Give the data again, word for word.

▸ Data shown
++++

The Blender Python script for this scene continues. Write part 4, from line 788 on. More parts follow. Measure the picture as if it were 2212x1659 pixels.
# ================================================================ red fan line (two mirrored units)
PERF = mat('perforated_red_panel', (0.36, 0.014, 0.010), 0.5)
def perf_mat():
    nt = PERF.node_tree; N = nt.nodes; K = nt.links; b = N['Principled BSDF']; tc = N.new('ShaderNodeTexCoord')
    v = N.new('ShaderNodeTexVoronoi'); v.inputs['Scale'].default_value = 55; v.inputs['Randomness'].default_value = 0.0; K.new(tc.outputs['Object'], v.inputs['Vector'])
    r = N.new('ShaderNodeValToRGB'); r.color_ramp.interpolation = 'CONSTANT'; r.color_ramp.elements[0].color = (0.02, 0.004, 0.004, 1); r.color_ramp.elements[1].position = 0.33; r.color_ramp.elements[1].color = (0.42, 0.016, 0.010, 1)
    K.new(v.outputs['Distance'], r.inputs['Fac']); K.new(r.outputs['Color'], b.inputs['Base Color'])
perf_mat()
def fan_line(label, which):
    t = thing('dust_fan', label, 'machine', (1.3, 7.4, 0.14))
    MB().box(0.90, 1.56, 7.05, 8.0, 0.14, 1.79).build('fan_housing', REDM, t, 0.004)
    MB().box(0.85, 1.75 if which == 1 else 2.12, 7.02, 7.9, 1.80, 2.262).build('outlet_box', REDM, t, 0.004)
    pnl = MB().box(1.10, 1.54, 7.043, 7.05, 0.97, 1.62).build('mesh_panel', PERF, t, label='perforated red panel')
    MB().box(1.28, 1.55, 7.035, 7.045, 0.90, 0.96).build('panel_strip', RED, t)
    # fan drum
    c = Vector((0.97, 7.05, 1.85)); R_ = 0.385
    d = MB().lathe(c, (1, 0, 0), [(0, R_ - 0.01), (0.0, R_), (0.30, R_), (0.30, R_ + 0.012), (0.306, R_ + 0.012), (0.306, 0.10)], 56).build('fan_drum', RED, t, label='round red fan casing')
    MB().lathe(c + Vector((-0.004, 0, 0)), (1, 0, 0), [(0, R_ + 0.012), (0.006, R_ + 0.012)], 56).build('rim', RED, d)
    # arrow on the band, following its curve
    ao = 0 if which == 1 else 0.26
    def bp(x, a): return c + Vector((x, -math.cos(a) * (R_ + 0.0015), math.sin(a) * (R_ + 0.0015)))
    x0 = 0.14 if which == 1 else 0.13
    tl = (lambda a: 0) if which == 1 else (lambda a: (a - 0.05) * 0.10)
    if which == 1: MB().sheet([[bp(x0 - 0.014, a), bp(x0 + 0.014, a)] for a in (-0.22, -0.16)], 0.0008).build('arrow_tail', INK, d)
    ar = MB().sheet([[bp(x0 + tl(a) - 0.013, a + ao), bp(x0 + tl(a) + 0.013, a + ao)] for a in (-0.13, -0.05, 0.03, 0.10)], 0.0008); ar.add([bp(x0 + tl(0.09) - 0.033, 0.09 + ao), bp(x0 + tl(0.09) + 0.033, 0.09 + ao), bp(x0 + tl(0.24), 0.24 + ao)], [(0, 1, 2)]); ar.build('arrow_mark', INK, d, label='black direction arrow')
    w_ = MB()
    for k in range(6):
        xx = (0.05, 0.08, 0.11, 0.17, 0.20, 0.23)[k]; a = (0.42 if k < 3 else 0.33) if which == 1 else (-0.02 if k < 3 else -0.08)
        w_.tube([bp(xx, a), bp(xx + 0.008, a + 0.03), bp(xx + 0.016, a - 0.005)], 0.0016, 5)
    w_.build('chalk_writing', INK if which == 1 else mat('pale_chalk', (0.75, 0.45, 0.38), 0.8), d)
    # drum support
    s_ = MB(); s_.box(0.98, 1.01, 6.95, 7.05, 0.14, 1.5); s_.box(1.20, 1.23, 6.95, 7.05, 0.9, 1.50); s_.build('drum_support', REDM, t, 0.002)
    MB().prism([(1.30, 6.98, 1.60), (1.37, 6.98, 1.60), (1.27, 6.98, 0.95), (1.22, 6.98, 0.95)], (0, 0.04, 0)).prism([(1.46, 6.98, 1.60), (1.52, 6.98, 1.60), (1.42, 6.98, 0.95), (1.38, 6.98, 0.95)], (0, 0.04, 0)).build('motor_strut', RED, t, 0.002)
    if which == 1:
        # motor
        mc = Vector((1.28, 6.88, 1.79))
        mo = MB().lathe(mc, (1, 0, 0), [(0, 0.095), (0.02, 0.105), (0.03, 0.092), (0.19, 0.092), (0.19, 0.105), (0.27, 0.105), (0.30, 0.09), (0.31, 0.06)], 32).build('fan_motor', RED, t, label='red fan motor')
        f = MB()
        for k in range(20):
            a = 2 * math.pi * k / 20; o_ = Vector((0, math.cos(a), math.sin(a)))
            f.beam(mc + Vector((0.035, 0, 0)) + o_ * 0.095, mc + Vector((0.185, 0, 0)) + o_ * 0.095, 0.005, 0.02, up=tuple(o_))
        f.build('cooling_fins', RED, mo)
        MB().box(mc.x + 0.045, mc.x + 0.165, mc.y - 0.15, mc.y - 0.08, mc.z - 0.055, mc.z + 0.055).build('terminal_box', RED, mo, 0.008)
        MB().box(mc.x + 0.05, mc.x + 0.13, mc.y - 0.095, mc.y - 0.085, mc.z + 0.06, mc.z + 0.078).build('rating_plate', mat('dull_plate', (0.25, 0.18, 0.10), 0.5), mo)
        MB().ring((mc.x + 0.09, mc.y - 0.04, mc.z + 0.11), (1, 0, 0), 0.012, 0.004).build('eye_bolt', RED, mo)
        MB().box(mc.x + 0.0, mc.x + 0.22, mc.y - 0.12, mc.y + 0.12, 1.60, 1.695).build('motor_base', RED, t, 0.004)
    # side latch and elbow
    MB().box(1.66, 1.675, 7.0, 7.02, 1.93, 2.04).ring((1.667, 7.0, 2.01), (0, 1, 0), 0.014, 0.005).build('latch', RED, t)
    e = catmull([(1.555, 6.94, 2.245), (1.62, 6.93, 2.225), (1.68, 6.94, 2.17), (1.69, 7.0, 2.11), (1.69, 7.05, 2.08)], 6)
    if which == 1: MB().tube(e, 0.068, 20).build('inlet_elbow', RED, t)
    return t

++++

▸ Result of the exercise
The Blender Python script for this scene continues. Write part 4, from line 788 on. More parts follow. Measure the picture as if it were 2212x1659 pixels.
# ================================================================ red fan line (two mirrored units)
PERF = mat('perforated_red_panel', (0.36, 0.014, 0.010), 0.5)
def perf_mat():
    nt = PERF.node_tree; N = nt.nodes; K = nt.links; b = N['Principled BSDF']; tc = N.new('ShaderNodeTexCoord')
    v = N.new('ShaderNodeTexVoronoi'); v.inputs['Scale'].default_value = 55; v.inputs['Randomness'].default_value = 0.0; K.new(tc.outputs['Object'], v.inputs['Vector'])
    r = N.new('ShaderNodeValToRGB'); r.color_ramp.interpolation = 'CONSTANT'; r.color_ramp.elements[0].color = (0.02, 0.004, 0.004, 1); r.color_ramp.elements[1].position = 0.33; r.color_ramp.elements[1].color = (0.42, 0.016, 0.010, 1)
    K.new(v.outputs['Distance'], r.inputs['Fac']); K.new(r.outputs['Color'], b.inputs['Base Color'])
perf_mat()
def fan_line(label, which):
    t = thing('dust_fan', label, 'machine', (1.3, 7.4, 0.14))
    MB().box(0.90, 1.56, 7.05, 8.0, 0.14, 1.79).build('fan_housing', REDM, t, 0.004)
    MB().box(0.85, 1.75 if which == 1 else 2.12, 7.02, 7.9, 1.80, 2.262).build('outlet_box', REDM, t, 0.004)
    pnl = MB().box(1.10, 1.54, 7.043, 7.05, 0.97, 1.62).build('mesh_panel', PERF, t, label='perforated red panel')
    MB().box(1.28, 1.55, 7.035, 7.045, 0.90, 0.96).build('panel_strip', RED, t)
    # fan drum
    c = Vector((0.97, 7.05, 1.85)); R_ = 0.385
    d = MB().lathe(c, (1, 0, 0), [(0, R_ - 0.01), (0.0, R_), (0.30, R_), (0.30, R_ + 0.012), (0.306, R_ + 0.012), (0.306, 0.10)], 56).build('fan_drum', RED, t, label='round red fan casing')
    MB().lathe(c + Vector((-0.004, 0, 0)), (1, 0, 0), [(0, R_ + 0.012), (0.006, R_ + 0.012)], 56).build('rim', RED, d)
    # arrow on the band, following its curve
    ao = 0 if which == 1 else 0.26
    def bp(x, a): return c + Vector((x, -math.cos(a) * (R_ + 0.0015), math.sin(a) * (R_ + 0.0015)))
    x0 = 0.14 if which == 1 else 0.13
    tl = (lambda a: 0) if which == 1 else (lambda a: (a - 0.05) * 0.10)
    if which == 1: MB().sheet([[bp(x0 - 0.014, a), bp(x0 + 0.014, a)] for a in (-0.22, -0.16)], 0.0008).build('arrow_tail', INK, d)
    ar = MB().sheet([[bp(x0 + tl(a) - 0.013, a + ao), bp(x0 + tl(a) + 0.013, a + ao)] for a in (-0.13, -0.05, 0.03, 0.10)], 0.0008); ar.add([bp(x0 + tl(0.09) - 0.033, 0.09 + ao), bp(x0 + tl(0.09) + 0.033, 0.09 + ao), bp(x0 + tl(0.24), 0.24 + ao)], [(0, 1, 2)]); ar.build('arrow_mark', INK, d, label='black direction arrow')
    w_ = MB()
    for k in range(6):
        xx = (0.05, 0.08, 0.11, 0.17, 0.20, 0.23)[k]; a = (0.42 if k < 3 else 0.33) if which == 1 else (-0.02 if k < 3 else -0.08)
        w_.tube([bp(xx, a), bp(xx + 0.008, a + 0.03), bp(xx + 0.016, a - 0.005)], 0.0016, 5)
    w_.build('chalk_writing', INK if which == 1 else mat('pale_chalk', (0.75, 0.45, 0.38), 0.8), d)
    # drum support
    s_ = MB(); s_.box(0.98, 1.01, 6.95, 7.05, 0.14, 1.5); s_.box(1.20, 1.23, 6.95, 7.05, 0.9, 1.50); s_.build('drum_support', REDM, t, 0.002)
    MB().prism([(1.30, 6.98, 1.60), (1.37, 6.98, 1.60), (1.27, 6.98, 0.95), (1.22, 6.98, 0.95)], (0, 0.04, 0)).prism([(1.46, 6.98, 1.60), (1.52, 6.98, 1.60), (1.42, 6.98, 0.95), (1.38, 6.98, 0.95)], (0, 0.04, 0)).build('motor_strut', RED, t, 0.002)
    if which == 1:
        # motor
        mc = Vector((1.28, 6.88, 1.79))
        mo = MB().lathe(mc, (1, 0, 0), [(0, 0.095), (0.02, 0.105), (0.03, 0.092), (0.19, 0.092), (0.19, 0.105), (0.27, 0.105), (0.30, 0.09), (0.31, 0.06)], 32).build('fan_motor', RED, t, label='red fan motor')
        f = MB()
        for k in range(20):
            a = 2 * math.pi * k / 20; o_ = Vector((0, math.cos(a), math.sin(a)))
            f.beam(mc + Vector((0.035, 0, 0)) + o_ * 0.095, mc + Vector((0.185, 0, 0)) + o_ * 0.095, 0.005, 0.02, up=tuple(o_))
        f.build('cooling_fins', RED, mo)
        MB().box(mc.x + 0.045, mc.x + 0.165, mc.y - 0.15, mc.y - 0.08, mc.z - 0.055, mc.z + 0.055).build('terminal_box', RED, mo, 0.008)
        MB().box(mc.x + 0.05, mc.x + 0.13, mc.y - 0.095, mc.y - 0.085, mc.z + 0.06, mc.z + 0.078).build('rating_plate', mat('dull_plate', (0.25, 0.18, 0.10), 0.5), mo)
        MB().ring((mc.x + 0.09, mc.y - 0.04, mc.z + 0.11), (1, 0, 0), 0.012, 0.004).build('eye_bolt', RED, mo)
        MB().box(mc.x + 0.0, mc.x + 0.22, mc.y - 0.12, mc.y + 0.12, 1.60, 1.695).build('motor_base', RED, t, 0.004)
    # side latch and elbow
    MB().box(1.66, 1.675, 7.0, 7.02, 1.93, 2.04).ring((1.667, 7.0, 2.01), (0, 1, 0), 0.014, 0.005).build('latch', RED, t)
    e = catmull([(1.555, 6.94, 2.245), (1.62, 6.93, 2.225), (1.68, 6.94, 2.17), (1.69, 7.0, 2.11), (1.69, 7.05, 2.08)], 6)
    if which == 1: MB().tube(e, 0.068, 20).build('inlet_elbow', RED, t)
    return t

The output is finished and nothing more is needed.